Friday, April 09, 2004

Round Three

On the third Anniversary of the 2001 riots it appears that the media is going to startbeating on Cincinnati Again. I guess the 1 anniversary and the 2 were not enough. Here is another column on the Dateline programming airing tonight. Tune in and see what the show reports for yourself.

A Lie or a Delay?

Ken Blackwell has chosen a new voting machine for Hamilton County. He chose eSlate, a machine manufactured by Hart InterCivic of Austin, Texas. What I find troubling is what Blackwell's spokesman said:
A joint committee of Ohio's General Assembly recommended Wednesday that by 2006 all county elections boards be required to allow voters to confirm their choices with a paper receipt. Blackwell supports studying the issue of voter-verifiable paper trails but the technology is unavailable and unproven, spokesman Carlo LoParo said Thursday.
The technology exists, whether or not any of the companies are willing to respond to demand is another problem. How could it be "unproven?" You have a machine that currently "writes" the vote to a data disc. It is not difficult to at the same time it writes to the disc it also print out that data in a report that can be verified by the voter and then stored like current paper ballots are stored at the polling place and then Board of Elections. It is not that difficult a process. The paper trail would serve as a back-up, both for a technical error and for a legal challenge to an election.

I will paint LoParo's comments as spin and not a lie, but that is being generous. It is after all the job of a political spokesperson to lie for their boss, but convince as many people as possible that they are not lying.

Thursday, April 08, 2004

A Walter Cronkite Moment?

I am not trying to compare Iraq to Vietnam, even though the political parallels in tactics and policies are obvious, but does these comments from Bill O'Reilly compare at all to Walter Cronkite's famous comments on the Vietnam war. I don't mean to compare Cronkite to O'Reilly. The former is the gold standard in broadcast journalism; the latter is a delusionally ridden ego pretending to be a human television personality.

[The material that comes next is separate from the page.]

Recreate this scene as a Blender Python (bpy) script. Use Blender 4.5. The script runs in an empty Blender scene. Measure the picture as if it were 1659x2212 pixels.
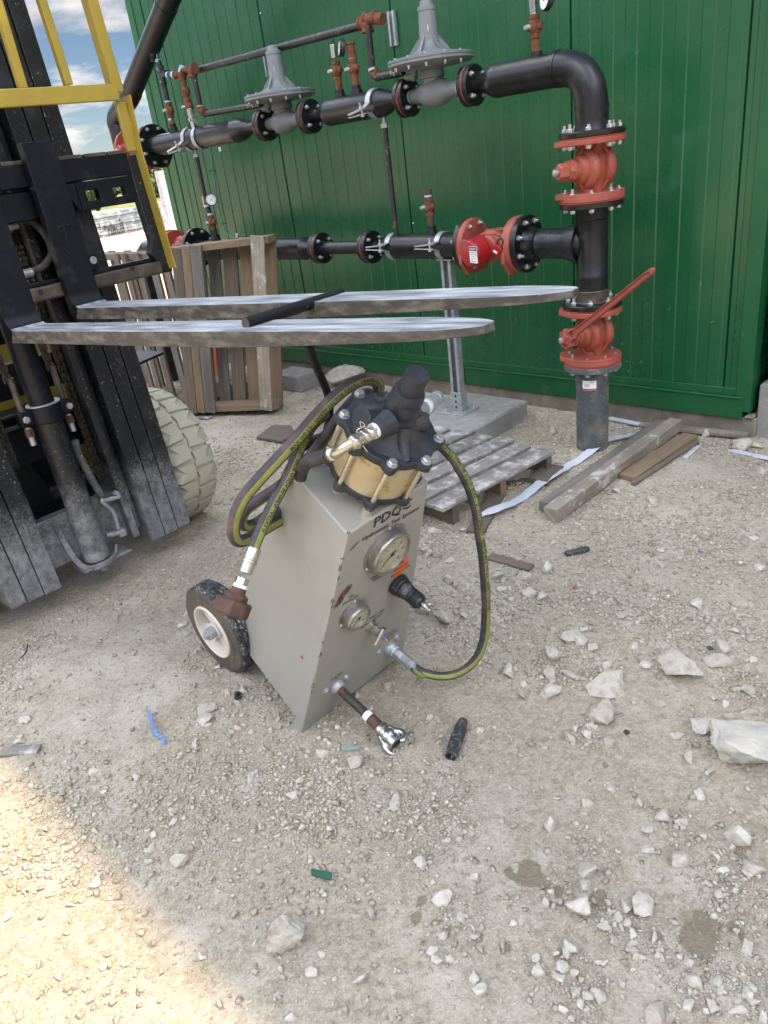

What O'Reilly is however is a good barometer for the rightwing. If you loose O'Reilly, you lose many hardcore Bush supporters. That is where the comparison to Cronkite comes to bear. He was seen as the man of mainstream America.

I make these comment tentatively and want opinion on them. Is this such a comment from O'Reilly, or just another rant from a man with such an out of context sense of self righteousness that he actually makes sense to insane child molesters or to Michael Jackson? ( I kid, I kid)

[Via Atrios]

Good News for Voters

Panel urges paper proof for voters
"COLUMBUS - A House-Senate committee studying the security of electronic voting machines recommended Wednesday that boards of election be required to allow Ohio voters to confirm their choices with a paper receipt, beginning in 2006 elections. "
Great news for Ohio voters. The only problem is getting Taft and Blackwell behind this. The problem is the lobby for Diebold Election Systems. If Taft or Blackwell give in the GOP friendly Diebold company, elections in this state will lose a level of security.